Short exercise: Take the lines of the data below from the very first through the line containing "scene = bpy.context.scene" and output them exactly, pictures excluded.

---*---

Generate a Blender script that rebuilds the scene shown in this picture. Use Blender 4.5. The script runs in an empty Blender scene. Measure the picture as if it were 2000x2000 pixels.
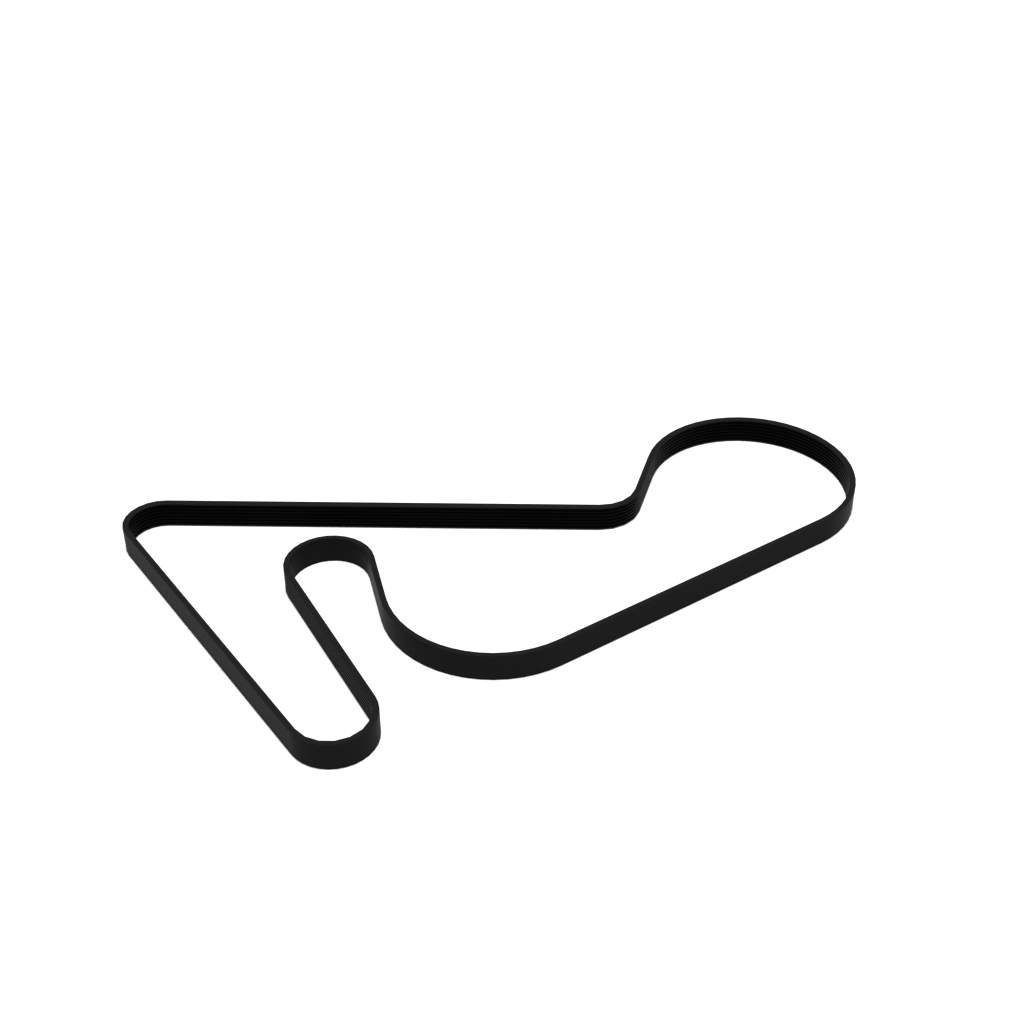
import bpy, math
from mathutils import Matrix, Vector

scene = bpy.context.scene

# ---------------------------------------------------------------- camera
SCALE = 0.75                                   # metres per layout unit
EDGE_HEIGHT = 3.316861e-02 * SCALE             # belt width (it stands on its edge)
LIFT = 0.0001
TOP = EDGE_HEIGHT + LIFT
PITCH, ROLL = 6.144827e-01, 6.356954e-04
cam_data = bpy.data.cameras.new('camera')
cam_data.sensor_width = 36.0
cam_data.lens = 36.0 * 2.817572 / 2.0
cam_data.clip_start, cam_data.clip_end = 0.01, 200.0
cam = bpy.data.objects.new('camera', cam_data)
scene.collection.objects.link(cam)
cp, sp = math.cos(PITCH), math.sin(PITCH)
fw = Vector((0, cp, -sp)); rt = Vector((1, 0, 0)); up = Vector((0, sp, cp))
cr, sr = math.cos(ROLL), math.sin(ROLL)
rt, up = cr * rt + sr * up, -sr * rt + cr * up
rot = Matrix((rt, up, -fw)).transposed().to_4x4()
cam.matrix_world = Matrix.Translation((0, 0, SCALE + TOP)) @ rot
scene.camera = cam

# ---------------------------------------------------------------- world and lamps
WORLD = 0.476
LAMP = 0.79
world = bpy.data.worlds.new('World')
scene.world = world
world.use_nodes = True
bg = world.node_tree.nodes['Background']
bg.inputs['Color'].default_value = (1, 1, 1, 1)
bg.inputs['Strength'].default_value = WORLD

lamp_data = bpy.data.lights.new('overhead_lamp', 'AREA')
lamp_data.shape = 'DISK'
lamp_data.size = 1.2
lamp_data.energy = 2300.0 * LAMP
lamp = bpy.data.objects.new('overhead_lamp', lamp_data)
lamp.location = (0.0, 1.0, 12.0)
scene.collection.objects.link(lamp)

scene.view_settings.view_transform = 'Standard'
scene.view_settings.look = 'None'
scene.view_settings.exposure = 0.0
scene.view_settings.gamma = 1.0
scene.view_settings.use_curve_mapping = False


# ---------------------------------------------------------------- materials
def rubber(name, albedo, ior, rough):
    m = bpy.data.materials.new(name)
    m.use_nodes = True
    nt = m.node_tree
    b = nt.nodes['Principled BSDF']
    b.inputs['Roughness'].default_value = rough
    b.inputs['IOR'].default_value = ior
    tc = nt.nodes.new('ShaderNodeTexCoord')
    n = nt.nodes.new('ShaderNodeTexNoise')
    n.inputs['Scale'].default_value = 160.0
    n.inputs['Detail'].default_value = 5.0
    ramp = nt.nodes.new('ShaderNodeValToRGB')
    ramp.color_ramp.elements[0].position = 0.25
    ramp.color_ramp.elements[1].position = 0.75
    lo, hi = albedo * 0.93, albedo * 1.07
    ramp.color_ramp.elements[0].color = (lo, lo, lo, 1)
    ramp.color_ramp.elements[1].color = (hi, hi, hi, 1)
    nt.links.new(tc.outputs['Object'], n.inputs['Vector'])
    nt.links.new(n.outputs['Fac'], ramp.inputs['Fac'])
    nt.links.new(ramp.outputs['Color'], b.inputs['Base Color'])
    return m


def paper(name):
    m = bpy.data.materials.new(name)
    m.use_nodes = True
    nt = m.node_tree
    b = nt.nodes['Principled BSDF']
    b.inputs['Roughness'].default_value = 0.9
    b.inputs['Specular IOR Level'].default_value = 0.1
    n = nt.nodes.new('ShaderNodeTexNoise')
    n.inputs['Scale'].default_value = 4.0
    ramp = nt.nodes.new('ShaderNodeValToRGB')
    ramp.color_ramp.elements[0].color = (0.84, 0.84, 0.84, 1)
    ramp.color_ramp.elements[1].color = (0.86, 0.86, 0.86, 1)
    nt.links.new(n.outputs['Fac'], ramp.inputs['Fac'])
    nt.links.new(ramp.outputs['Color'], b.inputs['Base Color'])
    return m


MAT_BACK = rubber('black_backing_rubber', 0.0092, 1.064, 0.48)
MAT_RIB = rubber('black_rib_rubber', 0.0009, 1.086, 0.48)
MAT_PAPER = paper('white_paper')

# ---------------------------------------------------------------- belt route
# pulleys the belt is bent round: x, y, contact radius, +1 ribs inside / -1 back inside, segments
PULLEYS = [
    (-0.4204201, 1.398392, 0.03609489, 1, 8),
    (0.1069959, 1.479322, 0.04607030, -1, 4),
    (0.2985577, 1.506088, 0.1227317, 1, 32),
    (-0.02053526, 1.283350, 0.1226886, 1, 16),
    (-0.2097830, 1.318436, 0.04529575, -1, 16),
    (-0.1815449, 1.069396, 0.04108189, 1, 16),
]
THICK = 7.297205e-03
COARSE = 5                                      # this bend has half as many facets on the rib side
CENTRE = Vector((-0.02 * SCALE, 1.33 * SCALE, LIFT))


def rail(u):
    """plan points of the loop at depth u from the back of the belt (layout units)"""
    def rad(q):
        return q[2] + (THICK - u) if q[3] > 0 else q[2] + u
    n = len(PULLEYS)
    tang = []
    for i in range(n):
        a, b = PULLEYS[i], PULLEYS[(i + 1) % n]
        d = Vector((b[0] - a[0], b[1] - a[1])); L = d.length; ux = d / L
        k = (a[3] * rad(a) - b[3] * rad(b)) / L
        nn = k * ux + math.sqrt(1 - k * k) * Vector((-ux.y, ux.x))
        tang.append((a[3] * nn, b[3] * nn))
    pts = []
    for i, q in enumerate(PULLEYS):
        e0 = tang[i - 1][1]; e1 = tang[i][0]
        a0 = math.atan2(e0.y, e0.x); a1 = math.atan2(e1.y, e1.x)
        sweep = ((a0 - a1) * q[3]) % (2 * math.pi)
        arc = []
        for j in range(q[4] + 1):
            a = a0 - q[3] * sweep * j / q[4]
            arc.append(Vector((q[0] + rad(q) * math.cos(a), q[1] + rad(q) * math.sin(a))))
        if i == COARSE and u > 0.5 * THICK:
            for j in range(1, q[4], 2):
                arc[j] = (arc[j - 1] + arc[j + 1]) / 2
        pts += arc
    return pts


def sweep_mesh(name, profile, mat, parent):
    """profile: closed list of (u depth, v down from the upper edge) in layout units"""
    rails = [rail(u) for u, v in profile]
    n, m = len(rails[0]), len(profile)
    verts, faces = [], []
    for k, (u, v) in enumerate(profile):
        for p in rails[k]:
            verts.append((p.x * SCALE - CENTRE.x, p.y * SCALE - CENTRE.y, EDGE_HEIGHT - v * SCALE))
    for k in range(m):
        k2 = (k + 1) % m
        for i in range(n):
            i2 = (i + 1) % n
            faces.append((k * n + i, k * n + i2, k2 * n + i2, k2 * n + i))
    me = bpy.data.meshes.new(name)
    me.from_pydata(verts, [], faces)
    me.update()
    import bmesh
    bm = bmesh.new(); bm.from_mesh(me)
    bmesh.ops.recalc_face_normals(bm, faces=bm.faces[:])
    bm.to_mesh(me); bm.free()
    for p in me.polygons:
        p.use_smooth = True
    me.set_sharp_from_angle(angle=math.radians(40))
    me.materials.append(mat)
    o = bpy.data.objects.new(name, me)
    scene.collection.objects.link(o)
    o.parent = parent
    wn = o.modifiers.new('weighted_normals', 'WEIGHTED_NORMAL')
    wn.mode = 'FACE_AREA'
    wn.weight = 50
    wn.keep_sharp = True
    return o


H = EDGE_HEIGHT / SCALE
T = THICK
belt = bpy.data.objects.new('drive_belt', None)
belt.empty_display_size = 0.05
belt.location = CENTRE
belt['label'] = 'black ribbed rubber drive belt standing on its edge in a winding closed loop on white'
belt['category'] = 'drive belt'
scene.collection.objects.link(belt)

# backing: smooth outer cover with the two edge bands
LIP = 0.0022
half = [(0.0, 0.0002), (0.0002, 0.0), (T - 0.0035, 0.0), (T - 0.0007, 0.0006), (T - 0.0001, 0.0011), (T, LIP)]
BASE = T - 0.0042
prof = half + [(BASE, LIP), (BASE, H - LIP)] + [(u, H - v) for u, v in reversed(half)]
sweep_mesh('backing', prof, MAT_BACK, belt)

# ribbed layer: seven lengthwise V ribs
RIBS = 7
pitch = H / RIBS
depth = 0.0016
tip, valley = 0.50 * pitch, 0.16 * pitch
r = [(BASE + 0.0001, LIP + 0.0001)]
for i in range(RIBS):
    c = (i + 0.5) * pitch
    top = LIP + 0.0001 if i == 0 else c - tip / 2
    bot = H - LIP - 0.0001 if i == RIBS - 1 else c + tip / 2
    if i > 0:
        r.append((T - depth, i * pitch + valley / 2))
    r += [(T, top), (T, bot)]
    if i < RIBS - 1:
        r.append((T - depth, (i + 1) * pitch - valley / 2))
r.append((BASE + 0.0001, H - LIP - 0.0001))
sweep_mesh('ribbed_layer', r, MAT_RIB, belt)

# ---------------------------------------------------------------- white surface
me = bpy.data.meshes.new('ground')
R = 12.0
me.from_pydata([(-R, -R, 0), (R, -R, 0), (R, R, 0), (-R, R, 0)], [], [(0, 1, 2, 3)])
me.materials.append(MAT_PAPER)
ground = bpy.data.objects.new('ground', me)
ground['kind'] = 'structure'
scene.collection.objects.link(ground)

---*---

Result for this exercise:
Generate a Blender script that rebuilds the scene shown in this picture. Use Blender 4.5. The script runs in an empty Blender scene. Measure the picture as if it were 2000x2000 pixels.
import bpy, math
from mathutils import Matrix, Vector

scene = bpy.context.scene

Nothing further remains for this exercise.